3402 sayılı Kadastro Kanunu’nun 14. maddesi, ‘’Tapuda kayıtlı olmayan ve aynı çalışma alanı içinde bulunan ve toplam yüz ölçümü sulu toprakta 40, kuru toprakta 100 dönüme kadar olan (40 ve 100 dönüm dahil) bir veya birden fazla taşınmaz mal, çekişmesiz ve aralıksız en az yirmi yıldan beri malik sıfatıyla zilyetliğini belgelerle veya bilirkişi veyahut tanık beyanlarıyla ispat eden zilyedi adına tespit edilir.‘’ hükmünü içermektedir.

3402 sayılı Kadastro Kanunu’nun 17. maddesi, ‘’– Orman sayılmayan Devletin hüküm ve tasarrufu altında bulunan ve kamu hizmetine tahsis edilmeyen araziden, masraf ve emek sarfı ile imar ve ihya edilerek tarıma elverişli hale getirilen taşınmaz mallar 14 üncü maddedeki şartlar mevcut ise imar ve ihya edenler veya halefleri adına, aksi takdirde hazine adına tespit edilir.’’ hükümlerini içermektedir.

3. Değerlendirme

1. Bölge adliye mahkemelerinin nihai kararlarının bozulması 6100 sayılı Kanun'un 371 inci maddesinde yer alan sebeplerden birinin varlığı hâlinde mümkündür.
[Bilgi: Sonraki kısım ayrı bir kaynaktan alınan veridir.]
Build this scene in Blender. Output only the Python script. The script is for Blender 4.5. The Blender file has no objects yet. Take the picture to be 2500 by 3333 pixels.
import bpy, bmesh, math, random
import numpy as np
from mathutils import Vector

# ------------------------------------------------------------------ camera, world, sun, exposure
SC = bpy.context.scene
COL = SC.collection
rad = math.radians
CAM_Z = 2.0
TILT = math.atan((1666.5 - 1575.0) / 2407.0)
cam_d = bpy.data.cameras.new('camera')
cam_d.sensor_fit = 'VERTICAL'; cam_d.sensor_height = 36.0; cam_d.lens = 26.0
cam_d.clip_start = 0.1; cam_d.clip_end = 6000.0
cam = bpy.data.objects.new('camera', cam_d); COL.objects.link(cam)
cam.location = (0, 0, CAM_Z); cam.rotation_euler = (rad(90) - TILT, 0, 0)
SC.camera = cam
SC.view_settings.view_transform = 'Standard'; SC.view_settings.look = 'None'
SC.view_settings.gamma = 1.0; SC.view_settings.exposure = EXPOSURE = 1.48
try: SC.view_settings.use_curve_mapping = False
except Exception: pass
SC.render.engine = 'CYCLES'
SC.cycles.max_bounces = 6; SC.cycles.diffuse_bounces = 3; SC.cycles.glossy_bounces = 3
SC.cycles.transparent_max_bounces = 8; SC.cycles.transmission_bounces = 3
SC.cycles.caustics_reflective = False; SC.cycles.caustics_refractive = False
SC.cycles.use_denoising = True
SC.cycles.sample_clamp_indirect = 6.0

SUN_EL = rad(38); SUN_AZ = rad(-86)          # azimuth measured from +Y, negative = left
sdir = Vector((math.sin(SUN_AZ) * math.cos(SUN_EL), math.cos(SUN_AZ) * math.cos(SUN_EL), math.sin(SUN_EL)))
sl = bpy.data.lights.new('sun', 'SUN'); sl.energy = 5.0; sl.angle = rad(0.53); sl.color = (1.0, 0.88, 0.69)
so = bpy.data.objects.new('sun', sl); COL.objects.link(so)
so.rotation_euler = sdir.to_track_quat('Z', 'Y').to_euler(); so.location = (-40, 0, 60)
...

2. Temyizen incelenen karar, tarafların karşılıklı iddia ve savunmalarına, dayandıkları belgelere, uyuşmazlığa uygulanması gereken hukuk kuralları ile hukuki ilişkinin nitelendirilmesine, dava şartlarına, yargılama ve ispat kuralları ile kararda belirtilen gerekçelere, toplanan delillerden çekişmeli taşınmaz bölümlerinin halen dere yatağı niteliğinde olup zilyetlikle iktisabı mümkün olmayan yerlerden olduğunun anlaşılmasına göre usul ve kanuna uygun olduğu tespit edilen karara yönelik temyiz dilekçesinde ileri sürülen nedenler bozmayı gerektirecek nitelikte görülmemiştir.

VI. KARAR

Açıklanan nedenlerle,

Temyiz olunan Bölge Adliye Mahkemesi kararının 6100 sayılı Kanun'un 370 inci maddesinin birinci fıkrası uyarınca ONANMASINA,

03.09.2022 tarihinde yürürlüğe giren Avukatlık Asgari Ücret Tarifesi gereğince gelen temyiz edilen davalı Hazine vekili için 8.400,00 TL duruşma vekâlet ücretinin temyiz eden davacıdan alınmasına

Aşağıda yazılı 99,20 TL bakiye onama harcının temyiz eden davacıdan alınmasına,

Dosyanın İlk Derece Mahkemesine,

Kararın bir örneğinin Bölge Adliye Mahkemesine gönderilmesine,

14.02.2023 tarihinde kesin olmak üzere oy birliğiyle karar verildi.